Era de suponer que tras su éxito con 'Ciudad de Dios' tanto en el aspecto crítico como en el comercial, Fernando Meirelles sería atrapado por las redes de Hollywood. Su primera incursión norteamericana es la adaptación del best-seller de John Le Carré 'The Constant Gardener'. En ella la acción se sitúa en África, y narra cómo un hombre investiga la violenta muerte de su esposa, y los problemas que esa investigación acarreará. Esa es su premisa argumental porque desde luego en la película pasan muchas más cosas, y el enfoque que le da el director es de lo más acertado del film.
A medio camino entre la trama criminal y una bella historia de amor, Meirelles opta por narrar la película con numerosos flashbacks, haciendo interesante un relato que de estar contado en orden cronológico sería un eterno aburrimiento. Y el tedio es algo de lo que no puede escapar el film, pues tarda casi una hora en arrancar, lo cual es bastante, aunque eso sí, después levanta el vuelo de forma increíble, hasta unos minutos finales verdaderamente hermosos, donde aparte de la resolución de la historia, el director no oculta unas gotas de denuncia, que quizá sean demasiado obvias, pero no molestan, por su enérgica puesta en escena.
Una puesta en escena que en momentos juega en contra de la película, porque Meirelles no deja quieta la cámara ni un solo instante, y a veces eso resulta excesivamente mareante, puesto que no aporta nada al film, aunque lo curioso es que en otros momentos ese tratamiento le queda muy bien, sobre todo en lo referente a la sensacional historia de amor entre los dos personajes principales.
La película está interpretada por una estupenda Rachel Weisz y un, por momentos, inexpresivo Ralph Fiennes, cuya interpretación creo que no está a la altura del resto del reparto, donde nos encontramos con unos magníficos y entregados Danny Huston, Pete Postlethwaite y Billy Nighy, del cual hubiera sido de agradecer un poco más de intervención.
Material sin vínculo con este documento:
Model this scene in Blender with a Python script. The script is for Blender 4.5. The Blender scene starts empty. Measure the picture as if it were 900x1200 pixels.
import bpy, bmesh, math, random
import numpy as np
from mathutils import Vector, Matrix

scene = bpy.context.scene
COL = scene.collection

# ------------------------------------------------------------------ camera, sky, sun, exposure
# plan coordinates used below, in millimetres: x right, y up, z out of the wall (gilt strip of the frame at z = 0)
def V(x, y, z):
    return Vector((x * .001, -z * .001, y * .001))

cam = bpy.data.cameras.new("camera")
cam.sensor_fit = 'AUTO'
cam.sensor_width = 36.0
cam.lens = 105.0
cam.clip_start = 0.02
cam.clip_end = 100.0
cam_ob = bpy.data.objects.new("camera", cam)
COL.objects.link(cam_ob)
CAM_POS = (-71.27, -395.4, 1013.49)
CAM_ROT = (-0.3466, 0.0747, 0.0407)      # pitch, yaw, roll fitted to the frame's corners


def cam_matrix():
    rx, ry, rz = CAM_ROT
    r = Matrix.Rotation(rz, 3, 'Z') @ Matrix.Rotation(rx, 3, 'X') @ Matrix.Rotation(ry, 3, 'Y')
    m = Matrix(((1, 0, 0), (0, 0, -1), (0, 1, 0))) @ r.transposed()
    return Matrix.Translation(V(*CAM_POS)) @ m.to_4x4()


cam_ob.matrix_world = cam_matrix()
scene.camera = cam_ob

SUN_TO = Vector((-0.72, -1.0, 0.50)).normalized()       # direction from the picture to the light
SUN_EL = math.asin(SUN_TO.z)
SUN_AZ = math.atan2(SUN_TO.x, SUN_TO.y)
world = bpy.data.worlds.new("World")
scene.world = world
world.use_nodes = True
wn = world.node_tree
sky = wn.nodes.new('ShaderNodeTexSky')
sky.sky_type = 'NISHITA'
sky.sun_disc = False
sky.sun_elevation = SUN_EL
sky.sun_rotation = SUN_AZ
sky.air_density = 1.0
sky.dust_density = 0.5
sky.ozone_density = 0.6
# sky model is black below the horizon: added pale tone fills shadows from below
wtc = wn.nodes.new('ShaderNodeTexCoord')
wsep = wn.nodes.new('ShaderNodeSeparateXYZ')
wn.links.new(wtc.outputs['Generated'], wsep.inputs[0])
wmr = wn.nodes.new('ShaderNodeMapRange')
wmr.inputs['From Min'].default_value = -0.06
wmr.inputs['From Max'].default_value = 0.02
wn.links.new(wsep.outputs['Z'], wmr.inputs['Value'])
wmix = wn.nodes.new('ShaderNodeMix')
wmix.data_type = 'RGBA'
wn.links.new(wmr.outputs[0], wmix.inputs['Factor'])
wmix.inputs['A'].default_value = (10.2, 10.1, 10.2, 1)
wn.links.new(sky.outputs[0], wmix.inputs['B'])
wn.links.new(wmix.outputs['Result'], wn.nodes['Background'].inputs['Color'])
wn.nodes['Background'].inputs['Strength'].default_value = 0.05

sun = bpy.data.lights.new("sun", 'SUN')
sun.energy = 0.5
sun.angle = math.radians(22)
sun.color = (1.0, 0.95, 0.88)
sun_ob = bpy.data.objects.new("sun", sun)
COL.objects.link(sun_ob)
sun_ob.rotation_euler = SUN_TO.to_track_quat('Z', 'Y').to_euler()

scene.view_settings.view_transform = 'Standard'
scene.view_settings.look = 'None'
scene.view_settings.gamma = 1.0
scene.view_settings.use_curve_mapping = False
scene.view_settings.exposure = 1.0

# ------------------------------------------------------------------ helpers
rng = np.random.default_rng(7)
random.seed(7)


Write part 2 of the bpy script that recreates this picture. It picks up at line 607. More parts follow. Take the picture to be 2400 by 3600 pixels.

Una película que a pesar de sus virtudes podría haber estado mucho mejor, si no fuera porque en algunos momentos se ve ahogada por toda su parafernalia técnica, de la que destacaría un habilidoso y dinámico mantaje, obra de Claire Simpson; una extraordinaria fotografía (aunque si a estas alturas si una película no tiene buena fotografía, apaga y vámonos) de César Charlone y una banda sonora compuesta por uno de nuestros mejores músicos, un inspirado Alberto Iglesias.